“Help! I Hate My Kid’s Favorite Book!”

How to respond when a book your child loves is one you loathe

Here you are, a dedicated parent or grandparent or other caregiver, and all you want to do is to make sure your kid grows into a well-rounded, happy and caring person.

Naturally, that means you want your child to be a reader, because research shows regular readers are happier, more empathetic and volunteer more than non-readers.

You make sure there are plenty of books around. You go to the library frequently. You read to your child every day. You know the importance of freedom of choice in reading, so you ask your child to pick the book…

And then – he or she chooses something you absolutely loathe. The characters are stupid or stereotyped, the pictures are basic, the plot too predictable. Or maybe you are just sick of reading the same refrain over and over.

Here is a three-step plan to help you handle this scenario.

First, RELAX.

It may feel sacrilegious to “hate” a particular book (you love books! you support reading!), but it happens. There are a LOT of books out there, and chances are, one or two are going to just get under your skin. Accept your own feelings.

Second, RE-DIRECT.

Sometimes you are going to have to read The Dreaded Book. But often you can re-direct your children to other books that are more palatable to your reading tastes and that will interest them as well. That is why trips to the library are so important — you are bound to find many books that fit both criteria. “Oh, what about this book with the penguin making a funny face on the cover?
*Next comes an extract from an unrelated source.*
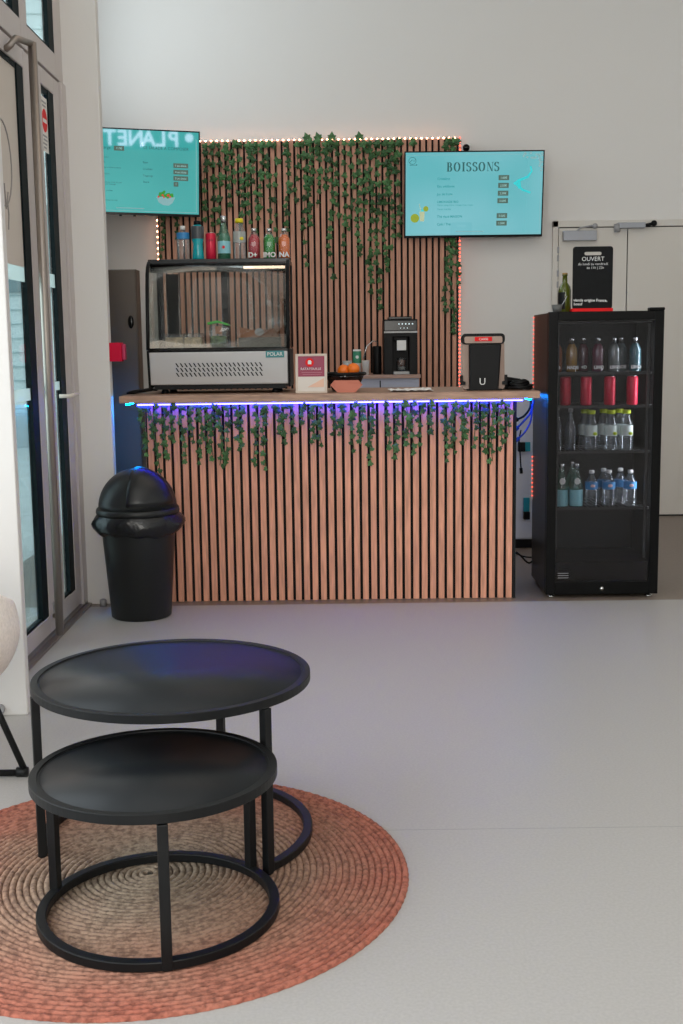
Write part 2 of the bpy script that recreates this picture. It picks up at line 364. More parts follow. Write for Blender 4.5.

Why do you think that penguin is making that face?”


This goes for The Dreaded Book, if you just have to read it or suffer a meltdown. Remember that reading is a special time for you to bond with your child. Ask lots of questions of your child. Try to find new things to point to or talk about related to the book.

And, not to “Cat’s in the Cradle” you too much, but remember that one day much sooner than you think, your children will be reading on their own and won’t need you to read aloud. Hold on to the moments you have. Enjoy them!

Here are some recent picture books that I believe both kids AND parents will love:

“Saturday” by Oge Mora

What happens when your perfect weekend plans go awry? In this lovely everyday tale about a girl and her mother, every planned activity is thwarted (the park is too crowded, they forget tickets to a show, …but they find a way to make everything just right. Sweet without being cloying, this will make you appreciate the time you have with your child even more.

“Field Trip to the Moon” by John Hare

Wordless picture books allow you (and your child!) to talk about what you see and what is going on. In this one, a young girl goes on a class trip to the moon…and is left behind!

“Five Minutes (That’s a Lot of Time) (no, It’s not) (yes, it is)” written by Elizabeth Garton Scanlon with Audrey Vernick and illustrated by Olivier Tallec

Five minutes is not enough time when you want to sleep in…but way too much time when you’re at the dentist! This will be familiar for most families and will lend itself to talking about all of the ways time can be relative in your own lives.

“Pokko and the Drum” by Matthew Forsythe

“The biggest mistake Pokko’s parents ever made was giving her a drum.” A delightful story about the joy of making music with your friends (and maybe also finding your own rhythm).

“Fry Bread” written by Kevin Noble Malliard and illustrated by Juana Martinez-Neal

This gentle story about a Native American tradition of making fry bread (which is delicious) just won several awards from the American Library Association, including for best informational book for kids.